В 1920-х – первой половине 30-х гг. в СССР из русских точно делали не нацию, а некую безнациональную общность, призванную скреплять собой «государство рабочих и крестьян». У большинства же других народов последнего национальное сознание, наоборот, целенаправленно культивировалось, более того, правящие интернационалисты создавали нации новые, в том числе и совершенно сконструированные (почти по Геллнеру и Андерсону) – например, среднеазиатские. Такая политика осуществлялась приблизительно до 1934 г. Уничтожив множество традиций Российской империи, большевики одну, однако, сохранили и преумножили – нещадную эксплуатацию великорусского центра в пользу национальных окраин. Даже на закате советской эпохи, занимая первое место по промышленному производству, РСФСР по душевому доходу стояла только на десятом месте среди пятнадцати советских республик.

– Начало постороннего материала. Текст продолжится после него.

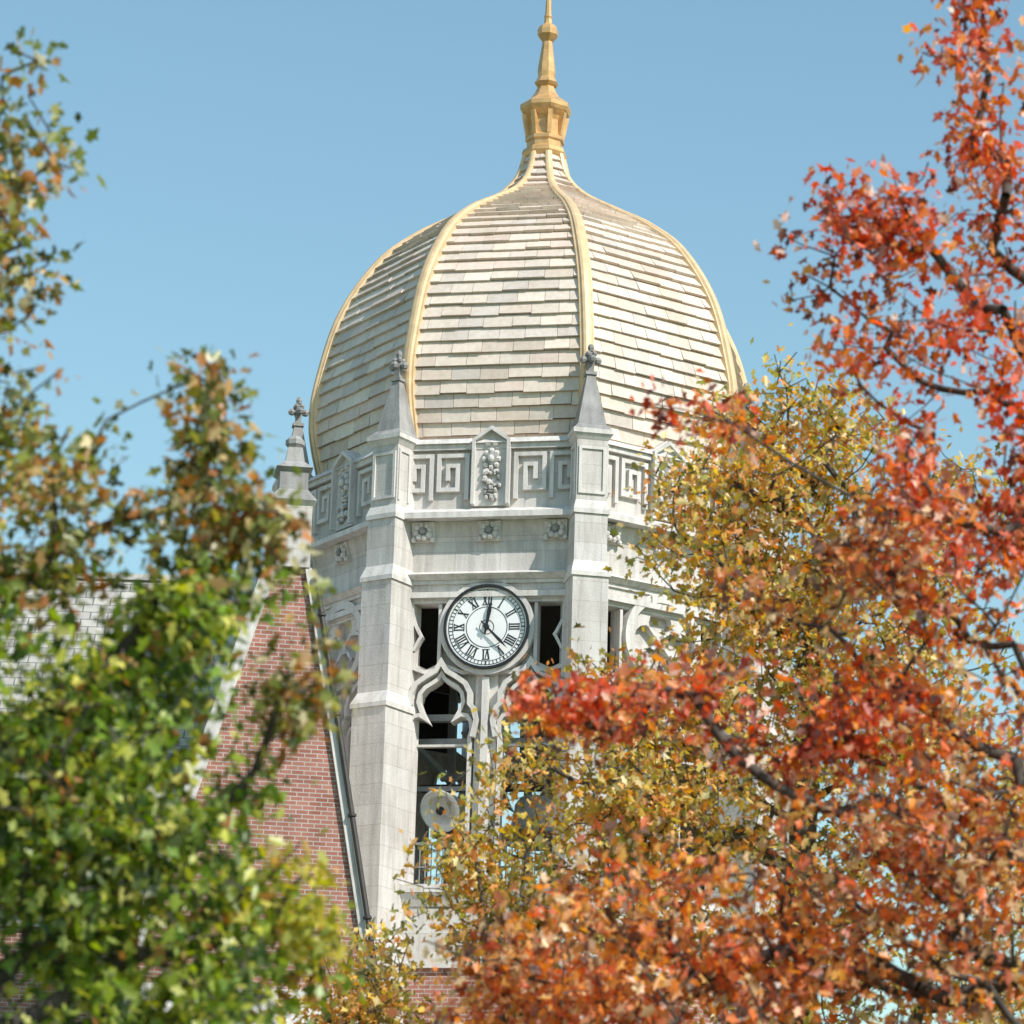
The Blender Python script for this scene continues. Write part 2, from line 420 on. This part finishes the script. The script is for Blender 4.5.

В ходе сталинского «национал-большевистского поворота», вызванного внешнеполитическими страхами советского руководства и закрепленного Великой Отечественной войной, русским было возвращено право на национальное самосознание, которое в результате культурной революции стало достоянием миллионов. То есть теперь в культурном смысле русские наконец-то впервые стали «большой нацией». Но русское нациостроительство для коммунистов – на всех этапах их правления – было, образно говоря, незапланированным ребенком, исторической (и не слишком желательной) случайностью. И любое поощрение русского чувства, мысли или дела «сверху» всегда преследовало исключительно прагматические, инструментальные цели. Большевистская политика самым радикальным образом лишила русских собственности, политической субъектности и институтов самоуправления, без чего полноценной нации не может быть по определению.
Собственно в виде такой несостоявшейся нации русские существуют и по сей день, ибо Российская Федерация является в своей национальной политике прямым наследником СССР. С одной стороны, существует множество условий для завершения русского нациогенеза (русских в РФ – 80 %, по всем стандартам – мононациональное государство). Отсутствует, однако, очень важный элемент – желание содействовать этому процессу со стороны власти, которая, продолжая имперскую и советскую традицию, стремится оставаться «равноудаленным» центром. А самое главное, отсутствуют какие бы то ни было формы социальной солидарности между совершенно атомизированными русскими людьми. Создать такие формы – задача номер один для того, чтобы завершился наконец долгий и трудный процесс русского нациостроительства.
У русских сегодня выбор небогатый: жить иллюзиями о «великом плане Путина» и потихоньку исчезать с лица своей земли, замещаясь «трудолюбивыми мигрантами», или переломить имперско-советскую традицию и самим создать себя заново как самостоятельный и самоуправляющийся субъект политики – русскую демократическую нацию.